- _Instructions to follow_:
Reproduce all of the data exactly, with no line skipped.

- _Given data_:

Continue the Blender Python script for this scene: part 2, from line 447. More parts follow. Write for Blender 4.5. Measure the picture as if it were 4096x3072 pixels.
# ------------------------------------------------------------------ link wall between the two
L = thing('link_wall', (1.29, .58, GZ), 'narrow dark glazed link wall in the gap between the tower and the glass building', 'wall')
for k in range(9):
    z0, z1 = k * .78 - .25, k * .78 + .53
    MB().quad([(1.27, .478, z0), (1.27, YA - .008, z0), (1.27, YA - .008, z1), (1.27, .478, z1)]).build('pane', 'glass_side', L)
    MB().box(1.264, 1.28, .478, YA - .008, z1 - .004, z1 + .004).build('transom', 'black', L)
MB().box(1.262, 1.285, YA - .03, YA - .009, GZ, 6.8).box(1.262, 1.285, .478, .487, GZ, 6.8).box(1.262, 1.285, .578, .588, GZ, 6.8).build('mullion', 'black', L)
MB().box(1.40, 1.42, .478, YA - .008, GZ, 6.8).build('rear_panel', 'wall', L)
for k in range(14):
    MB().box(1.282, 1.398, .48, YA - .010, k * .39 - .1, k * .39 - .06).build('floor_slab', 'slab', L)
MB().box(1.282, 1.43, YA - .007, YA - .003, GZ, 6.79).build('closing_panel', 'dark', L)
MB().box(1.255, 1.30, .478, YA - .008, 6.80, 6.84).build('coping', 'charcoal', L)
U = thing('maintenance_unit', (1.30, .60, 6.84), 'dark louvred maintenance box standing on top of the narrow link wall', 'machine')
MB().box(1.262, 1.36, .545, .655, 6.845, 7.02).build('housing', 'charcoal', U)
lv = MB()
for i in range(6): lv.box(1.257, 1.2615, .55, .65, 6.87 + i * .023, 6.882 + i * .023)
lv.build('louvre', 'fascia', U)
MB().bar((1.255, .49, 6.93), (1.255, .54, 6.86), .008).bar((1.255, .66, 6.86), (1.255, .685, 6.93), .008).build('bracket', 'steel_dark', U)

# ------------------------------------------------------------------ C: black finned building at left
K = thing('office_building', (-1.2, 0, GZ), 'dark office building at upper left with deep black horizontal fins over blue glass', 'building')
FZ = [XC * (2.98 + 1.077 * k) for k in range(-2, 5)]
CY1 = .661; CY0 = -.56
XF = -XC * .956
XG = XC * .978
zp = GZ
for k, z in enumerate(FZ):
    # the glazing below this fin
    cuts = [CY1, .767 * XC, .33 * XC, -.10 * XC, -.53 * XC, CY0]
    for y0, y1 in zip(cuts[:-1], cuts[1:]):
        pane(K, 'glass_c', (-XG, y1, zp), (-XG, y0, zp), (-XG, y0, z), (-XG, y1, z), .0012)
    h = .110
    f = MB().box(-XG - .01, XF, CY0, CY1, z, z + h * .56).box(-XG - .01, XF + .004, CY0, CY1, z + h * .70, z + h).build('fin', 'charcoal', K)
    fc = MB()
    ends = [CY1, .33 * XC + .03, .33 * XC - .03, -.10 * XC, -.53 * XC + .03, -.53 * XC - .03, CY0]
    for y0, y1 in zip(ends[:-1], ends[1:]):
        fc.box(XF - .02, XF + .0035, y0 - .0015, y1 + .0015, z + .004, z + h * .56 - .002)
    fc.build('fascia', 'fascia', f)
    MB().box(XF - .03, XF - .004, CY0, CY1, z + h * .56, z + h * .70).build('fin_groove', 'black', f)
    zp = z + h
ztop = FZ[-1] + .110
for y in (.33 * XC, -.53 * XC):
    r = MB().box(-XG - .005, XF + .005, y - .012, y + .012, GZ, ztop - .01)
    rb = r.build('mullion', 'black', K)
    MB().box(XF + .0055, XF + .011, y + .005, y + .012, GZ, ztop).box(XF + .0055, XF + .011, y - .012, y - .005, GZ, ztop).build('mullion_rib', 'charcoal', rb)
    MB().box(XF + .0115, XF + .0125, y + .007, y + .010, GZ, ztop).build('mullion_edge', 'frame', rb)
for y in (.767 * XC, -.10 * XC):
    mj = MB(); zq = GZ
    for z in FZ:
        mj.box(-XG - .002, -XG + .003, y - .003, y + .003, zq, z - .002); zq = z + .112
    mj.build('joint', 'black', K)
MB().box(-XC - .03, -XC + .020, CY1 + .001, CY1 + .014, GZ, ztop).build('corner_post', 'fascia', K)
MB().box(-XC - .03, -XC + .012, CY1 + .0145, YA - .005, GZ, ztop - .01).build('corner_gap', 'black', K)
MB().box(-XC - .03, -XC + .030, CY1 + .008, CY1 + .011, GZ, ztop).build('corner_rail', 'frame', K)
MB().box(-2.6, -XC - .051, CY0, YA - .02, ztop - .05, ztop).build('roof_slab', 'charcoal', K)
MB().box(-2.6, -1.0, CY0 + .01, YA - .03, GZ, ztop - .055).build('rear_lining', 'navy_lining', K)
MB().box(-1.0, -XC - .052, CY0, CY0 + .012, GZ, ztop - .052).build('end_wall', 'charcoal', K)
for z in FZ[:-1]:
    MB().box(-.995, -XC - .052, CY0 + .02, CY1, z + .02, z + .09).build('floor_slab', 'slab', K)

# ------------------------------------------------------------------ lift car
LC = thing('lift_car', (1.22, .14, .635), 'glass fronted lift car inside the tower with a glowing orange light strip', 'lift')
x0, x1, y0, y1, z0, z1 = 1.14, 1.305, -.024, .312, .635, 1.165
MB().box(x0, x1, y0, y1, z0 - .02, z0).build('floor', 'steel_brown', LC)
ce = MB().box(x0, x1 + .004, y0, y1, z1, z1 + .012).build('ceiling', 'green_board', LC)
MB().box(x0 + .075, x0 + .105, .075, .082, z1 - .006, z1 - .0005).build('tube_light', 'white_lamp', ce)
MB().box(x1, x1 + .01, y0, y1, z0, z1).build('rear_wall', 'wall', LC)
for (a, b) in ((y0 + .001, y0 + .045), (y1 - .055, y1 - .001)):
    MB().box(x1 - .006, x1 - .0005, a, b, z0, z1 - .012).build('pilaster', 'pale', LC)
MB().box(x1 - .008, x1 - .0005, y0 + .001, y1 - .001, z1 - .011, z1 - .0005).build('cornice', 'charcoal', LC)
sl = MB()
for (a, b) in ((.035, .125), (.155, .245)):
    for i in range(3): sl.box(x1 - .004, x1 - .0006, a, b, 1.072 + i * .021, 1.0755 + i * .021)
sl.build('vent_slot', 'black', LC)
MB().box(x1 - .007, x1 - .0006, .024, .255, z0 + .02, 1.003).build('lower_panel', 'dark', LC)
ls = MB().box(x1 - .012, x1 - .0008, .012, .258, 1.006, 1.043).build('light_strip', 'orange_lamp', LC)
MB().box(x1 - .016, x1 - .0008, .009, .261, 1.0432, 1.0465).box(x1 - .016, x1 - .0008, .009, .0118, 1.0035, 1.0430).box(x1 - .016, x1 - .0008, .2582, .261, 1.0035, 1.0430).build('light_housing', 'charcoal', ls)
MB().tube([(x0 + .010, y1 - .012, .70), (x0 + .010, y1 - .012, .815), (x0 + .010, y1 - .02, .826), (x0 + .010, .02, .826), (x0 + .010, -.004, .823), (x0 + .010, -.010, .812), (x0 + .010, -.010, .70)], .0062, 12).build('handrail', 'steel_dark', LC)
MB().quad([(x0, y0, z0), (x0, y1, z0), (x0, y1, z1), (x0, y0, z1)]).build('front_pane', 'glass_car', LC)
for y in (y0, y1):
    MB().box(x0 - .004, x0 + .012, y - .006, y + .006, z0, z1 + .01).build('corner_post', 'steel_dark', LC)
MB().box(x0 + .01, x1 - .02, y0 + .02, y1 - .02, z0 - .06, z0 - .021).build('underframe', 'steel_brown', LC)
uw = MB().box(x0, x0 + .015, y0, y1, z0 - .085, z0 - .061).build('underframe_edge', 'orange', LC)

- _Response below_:
Continue the Blender Python script for this scene: part 2, from line 447. More parts follow. Write for Blender 4.5. Measure the picture as if it were 4096x3072 pixels.
# ------------------------------------------------------------------ link wall between the two
L = thing('link_wall', (1.29, .58, GZ), 'narrow dark glazed link wall in the gap between the tower and the glass building', 'wall')
for k in range(9):
    z0, z1 = k * .78 - .25, k * .78 + .53
    MB().quad([(1.27, .478, z0), (1.27, YA - .008, z0), (1.27, YA - .008, z1), (1.27, .478, z1)]).build('pane', 'glass_side', L)
    MB().box(1.264, 1.28, .478, YA - .008, z1 - .004, z1 + .004).build('transom', 'black', L)
MB().box(1.262, 1.285, YA - .03, YA - .009, GZ, 6.8).box(1.262, 1.285, .478, .487, GZ, 6.8).box(1.262, 1.285, .578, .588, GZ, 6.8).build('mullion', 'black', L)
MB().box(1.40, 1.42, .478, YA - .008, GZ, 6.8).build('rear_panel', 'wall', L)
for k in range(14):
    MB().box(1.282, 1.398, .48, YA - .010, k * .39 - .1, k * .39 - .06).build('floor_slab', 'slab', L)
MB().box(1.282, 1.43, YA - .007, YA - .003, GZ, 6.79).build('closing_panel', 'dark', L)
MB().box(1.255, 1.30, .478, YA - .008, 6.80, 6.84).build('coping', 'charcoal', L)
U = thing('maintenance_unit', (1.30, .60, 6.84), 'dark louvred maintenance box standing on top of the narrow link wall', 'machine')
MB().box(1.262, 1.36, .545, .655, 6.845, 7.02).build('housing', 'charcoal', U)
lv = MB()
for i in range(6): lv.box(1.257, 1.2615, .55, .65, 6.87 + i * .023, 6.882 + i * .023)
lv.build('louvre', 'fascia', U)
MB().bar((1.255, .49, 6.93), (1.255, .54, 6.86), .008).bar((1.255, .66, 6.86), (1.255, .685, 6.93), .008).build('bracket', 'steel_dark', U)

# ------------------------------------------------------------------ C: black finned building at left
K = thing('office_building', (-1.2, 0, GZ), 'dark office building at upper left with deep black horizontal fins over blue glass', 'building')
FZ = [XC * (2.98 + 1.077 * k) for k in range(-2, 5)]
CY1 = .661; CY0 = -.56
XF = -XC * .956
XG = XC * .978
zp = GZ
for k, z in enumerate(FZ):
    # the glazing below this fin
    cuts = [CY1, .767 * XC, .33 * XC, -.10 * XC, -.53 * XC, CY0]
    for y0, y1 in zip(cuts[:-1], cuts[1:]):
        pane(K, 'glass_c', (-XG, y1, zp), (-XG, y0, zp), (-XG, y0, z), (-XG, y1, z), .0012)
    h = .110
    f = MB().box(-XG - .01, XF, CY0, CY1, z, z + h * .56).box(-XG - .01, XF + .004, CY0, CY1, z + h * .70, z + h).build('fin', 'charcoal', K)
    fc = MB()
    ends = [CY1, .33 * XC + .03, .33 * XC - .03, -.10 * XC, -.53 * XC + .03, -.53 * XC - .03, CY0]
    for y0, y1 in zip(ends[:-1], ends[1:]):
        fc.box(XF - .02, XF + .0035, y0 - .0015, y1 + .0015, z + .004, z + h * .56 - .002)
    fc.build('fascia', 'fascia', f)
    MB().box(XF - .03, XF - .004, CY0, CY1, z + h * .56, z + h * .70).build('fin_groove', 'black', f)
    zp = z + h
ztop = FZ[-1] + .110
for y in (.33 * XC, -.53 * XC):
    r = MB().box(-XG - .005, XF + .005, y - .012, y + .012, GZ, ztop - .01)
    rb = r.build('mullion', 'black', K)
    MB().box(XF + .0055, XF + .011, y + .005, y + .012, GZ, ztop).box(XF + .0055, XF + .011, y - .012, y - .005, GZ, ztop).build('mullion_rib', 'charcoal', rb)
    MB().box(XF + .0115, XF + .0125, y + .007, y + .010, GZ, ztop).build('mullion_edge', 'frame', rb)
for y in (.767 * XC, -.10 * XC):
    mj = MB(); zq = GZ
    for z in FZ:
        mj.box(-XG - .002, -XG + .003, y - .003, y + .003, zq, z - .002); zq = z + .112
    mj.build('joint', 'black', K)
MB().box(-XC - .03, -XC + .020, CY1 + .001, CY1 + .014, GZ, ztop).build('corner_post', 'fascia', K)
MB().box(-XC - .03, -XC + .012, CY1 + .0145, YA - .005, GZ, ztop - .01).build('corner_gap', 'black', K)
MB().box(-XC - .03, -XC + .030, CY1 + .008, CY1 + .011, GZ, ztop).build('corner_rail', 'frame', K)
MB().box(-2.6, -XC - .051, CY0, YA - .02, ztop - .05, ztop).build('roof_slab', 'charcoal', K)
MB().box(-2.6, -1.0, CY0 + .01, YA - .03, GZ, ztop - .055).build('rear_lining', 'navy_lining', K)
MB().box(-1.0, -XC - .052, CY0, CY0 + .012, GZ, ztop - .052).build('end_wall', 'charcoal', K)
for z in FZ[:-1]:
    MB().box(-.995, -XC - .052, CY0 + .02, CY1, z + .02, z + .09).build('floor_slab', 'slab', K)

# ------------------------------------------------------------------ lift car
LC = thing('lift_car', (1.22, .14, .635), 'glass fronted lift car inside the tower with a glowing orange light strip', 'lift')
x0, x1, y0, y1, z0, z1 = 1.14, 1.305, -.024, .312, .635, 1.165
MB().box(x0, x1, y0, y1, z0 - .02, z0).build('floor', 'steel_brown', LC)
ce = MB().box(x0, x1 + .004, y0, y1, z1, z1 + .012).build('ceiling', 'green_board', LC)
MB().box(x0 + .075, x0 + .105, .075, .082, z1 - .006, z1 - .0005).build('tube_light', 'white_lamp', ce)
MB().box(x1, x1 + .01, y0, y1, z0, z1).build('rear_wall', 'wall', LC)
for (a, b) in ((y0 + .001, y0 + .045), (y1 - .055, y1 - .001)):
    MB().box(x1 - .006, x1 - .0005, a, b, z0, z1 - .012).build('pilaster', 'pale', LC)
MB().box(x1 - .008, x1 - .0005, y0 + .001, y1 - .001, z1 - .011, z1 - .0005).build('cornice', 'charcoal', LC)
sl = MB()
for (a, b) in ((.035, .125), (.155, .245)):
    for i in range(3): sl.box(x1 - .004, x1 - .0006, a, b, 1.072 + i * .021, 1.0755 + i * .021)
sl.build('vent_slot', 'black', LC)
MB().box(x1 - .007, x1 - .0006, .024, .255, z0 + .02, 1.003).build('lower_panel', 'dark', LC)
ls = MB().box(x1 - .012, x1 - .0008, .012, .258, 1.006, 1.043).build('light_strip', 'orange_lamp', LC)
MB().box(x1 - .016, x1 - .0008, .009, .261, 1.0432, 1.0465).box(x1 - .016, x1 - .0008, .009, .0118, 1.0035, 1.0430).box(x1 - .016, x1 - .0008, .2582, .261, 1.0035, 1.0430).build('light_housing', 'charcoal', ls)
MB().tube([(x0 + .010, y1 - .012, .70), (x0 + .010, y1 - .012, .815), (x0 + .010, y1 - .02, .826), (x0 + .010, .02, .826), (x0 + .010, -.004, .823), (x0 + .010, -.010, .812), (x0 + .010, -.010, .70)], .0062, 12).build('handrail', 'steel_dark', LC)
MB().quad([(x0, y0, z0), (x0, y1, z0), (x0, y1, z1), (x0, y0, z1)]).build('front_pane', 'glass_car', LC)
for y in (y0, y1):
    MB().box(x0 - .004, x0 + .012, y - .006, y + .006, z0, z1 + .01).build('corner_post', 'steel_dark', LC)
MB().box(x0 + .01, x1 - .02, y0 + .02, y1 - .02, z0 - .06, z0 - .021).build('underframe', 'steel_brown', LC)
uw = MB().box(x0, x0 + .015, y0, y1, z0 - .085, z0 - .061).build('underframe_edge', 'orange', LC)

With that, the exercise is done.